» **Exercise directions**
Set down all of the data that follows word for word, without the images.
======== Input for this task
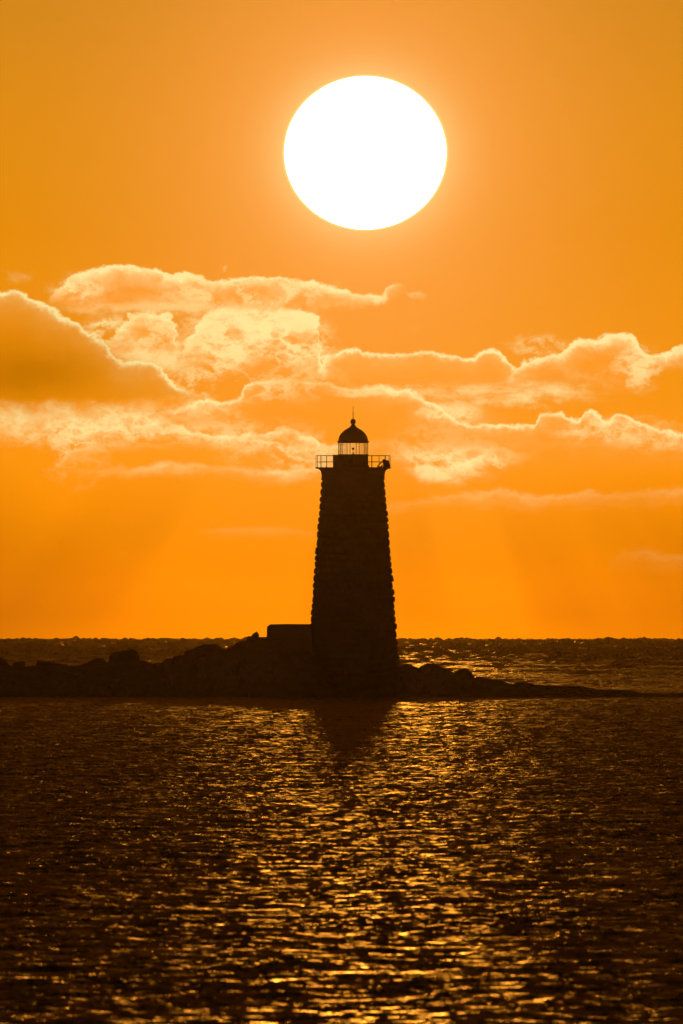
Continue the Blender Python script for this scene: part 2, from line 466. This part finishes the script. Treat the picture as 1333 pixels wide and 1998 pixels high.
M_brass = mat('lamp_brass', lambda nb, o: principled(nb, o, **{'Base Color': (0.25, 0.17, 0.06, 1), 'Roughness': 0.45, 'Metallic': 0.6}))
def m_sun(nb, out):
    e = nb.n('ShaderNodeEmission'); e.inputs[0].default_value = (1.0, 0.96, 0.86, 1); e.inputs[1].default_value = 3.0
    t = nb.n('ShaderNodeBsdfTransparent')
    a = nb.n('ShaderNodeAddShader')
    nb.t.links.new(e.outputs[0], a.inputs[0]); nb.t.links.new(t.outputs[0], a.inputs[1])
    nb.t.links.new(a.outputs[0], out.inputs[0])
M_sun = mat('glowing_gas', m_sun)
M_sun.cycles.emission_sampling = 'NONE'

def m_sea(nb, out):
    geo = nb.n('ShaderNodeNewGeometry')
    pos = geo.outputs['Position']; nor = geo.outputs['Normal']
    x, y, z = nb.sep(pos)
    def slopes(sx, sy, seed, det, rough):
        return nb.noise(nb.xyz(nb.mul(x, 1 / sx), nb.mul(y, 1 / sy), seed), det, rough).outputs['Color']
    def vec(op, a, b=None, sc=None):
        k = nb.n('ShaderNodeVectorMath'); k.operation = op
        nb.put(k.inputs[0], a)
        if b is not None: nb.put(k.inputs[1], b)
        if sc is not None: nb.put(k.inputs['Scale'], sc)
        return k.outputs[0]
    a = slopes(*SEA['a']); b = slopes(*SEA['b']); c_ = slopes(*SEA['c'])
    tot = vec('SCALE', vec('SUBTRACT', a, (0.5, 0.5, 0.5)), sc=SEA['sa'])
    tot = vec('ADD', tot, vec('SCALE', vec('SUBTRACT', b, (0.5, 0.5, 0.5)), sc=SEA['sb']))
    tot = vec('ADD', tot, vec('SCALE', vec('SUBTRACT', c_, (0.5, 0.5, 0.5)), sc=SEA['sc']))
    tot = vec('MULTIPLY', tot, (2.3, 0.75, 0.0))
    # gusts: patches of rougher and smoother water
    gust = nb.noise(nb.xyz(nb.mul(x, 1 / 9.0), nb.mul(y, 1 / 70.0), 2.2), 4, 0.6).outputs[0]
    tot = vec('SCALE', tot, sc=nb.lin(gust, .3, .7, SEA['g0'], SEA['g1']))
    tot = vec('SCALE', tot, sc=nb.ss(y, 1600, 2400, 1.0, 2.4))   # open water beyond the ledge is rougher
    nn = vec('NORMALIZE', vec('ADD', nor, tot))
    principled(nb, out, **{'Base Color': (0.006, 0.007, 0.004, 1), 'Roughness': SEA['rough'], 'IOR': 1.333, 'Normal': nn})
SEA = dict(a=(0.17, 0.6, 1.1, 3, .65), b=(0.6, 3.0, 5.1, 4, .65), c=(2.5, 35.0, 7.7, 5, .7), sa=2.2, sb=1.8, sc=0.8, g0=.75, g1=1.2, rough=0.33)
M_sea = mat('sea_water', m_sea)

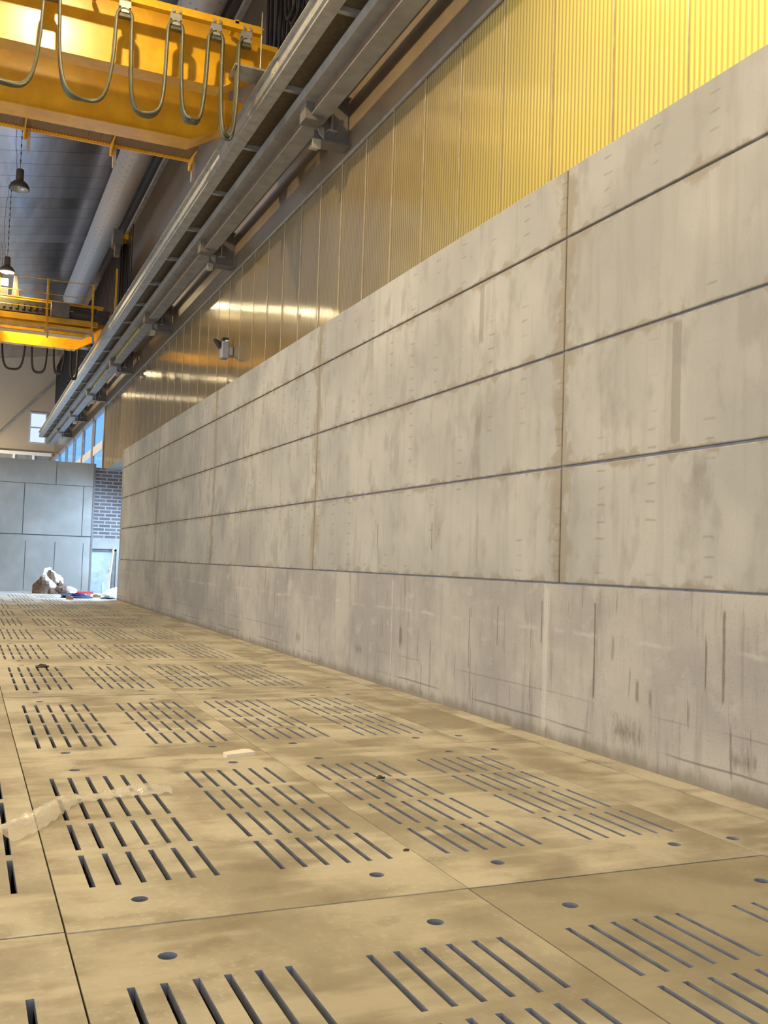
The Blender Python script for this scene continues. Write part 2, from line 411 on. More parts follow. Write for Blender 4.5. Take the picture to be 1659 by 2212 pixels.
================
» **Result of the task**
Continue the Blender Python script for this scene: part 2, from line 466. This part finishes the script. Treat the picture as 1333 pixels wide and 1998 pixels high.
M_brass = mat('lamp_brass', lambda nb, o: principled(nb, o, **{'Base Color': (0.25, 0.17, 0.06, 1), 'Roughness': 0.45, 'Metallic': 0.6}))
def m_sun(nb, out):
    e = nb.n('ShaderNodeEmission'); e.inputs[0].default_value = (1.0, 0.96, 0.86, 1); e.inputs[1].default_value = 3.0
    t = nb.n('ShaderNodeBsdfTransparent')
    a = nb.n('ShaderNodeAddShader')
    nb.t.links.new(e.outputs[0], a.inputs[0]); nb.t.links.new(t.outputs[0], a.inputs[1])
    nb.t.links.new(a.outputs[0], out.inputs[0])
M_sun = mat('glowing_gas', m_sun)
M_sun.cycles.emission_sampling = 'NONE'

def m_sea(nb, out):
    geo = nb.n('ShaderNodeNewGeometry')
    pos = geo.outputs['Position']; nor = geo.outputs['Normal']
    x, y, z = nb.sep(pos)
    def slopes(sx, sy, seed, det, rough):
        return nb.noise(nb.xyz(nb.mul(x, 1 / sx), nb.mul(y, 1 / sy), seed), det, rough).outputs['Color']
    def vec(op, a, b=None, sc=None):
        k = nb.n('ShaderNodeVectorMath'); k.operation = op
        nb.put(k.inputs[0], a)
        if b is not None: nb.put(k.inputs[1], b)
        if sc is not None: nb.put(k.inputs['Scale'], sc)
        return k.outputs[0]
    a = slopes(*SEA['a']); b = slopes(*SEA['b']); c_ = slopes(*SEA['c'])
    tot = vec('SCALE', vec('SUBTRACT', a, (0.5, 0.5, 0.5)), sc=SEA['sa'])
    tot = vec('ADD', tot, vec('SCALE', vec('SUBTRACT', b, (0.5, 0.5, 0.5)), sc=SEA['sb']))
    tot = vec('ADD', tot, vec('SCALE', vec('SUBTRACT', c_, (0.5, 0.5, 0.5)), sc=SEA['sc']))
    tot = vec('MULTIPLY', tot, (2.3, 0.75, 0.0))
    # gusts: patches of rougher and smoother water
    gust = nb.noise(nb.xyz(nb.mul(x, 1 / 9.0), nb.mul(y, 1 / 70.0), 2.2), 4, 0.6).outputs[0]
    tot = vec('SCALE', tot, sc=nb.lin(gust, .3, .7, SEA['g0'], SEA['g1']))
    tot = vec('SCALE', tot, sc=nb.ss(y, 1600, 2400, 1.0, 2.4))   # open water beyond the ledge is rougher
    nn = vec('NORMALIZE', vec('ADD', nor, tot))
    principled(nb, out, **{'Base Color': (0.006, 0.007, 0.004, 1), 'Roughness': SEA['rough'], 'IOR': 1.333, 'Normal': nn})
SEA = dict(a=(0.17, 0.6, 1.1, 3, .65), b=(0.6, 3.0, 5.1, 4, .65), c=(2.5, 35.0, 7.7, 5, .7), sa=2.2, sb=1.8, sc=0.8, g0=.75, g1=1.2, rough=0.33)
M_sea = mat('sea_water', m_sea)

The Blender Python script for this scene continues. Write part 2, from line 411 on. More parts follow. Write for Blender 4.5. Take the picture to be 1659 by 2212 pixels.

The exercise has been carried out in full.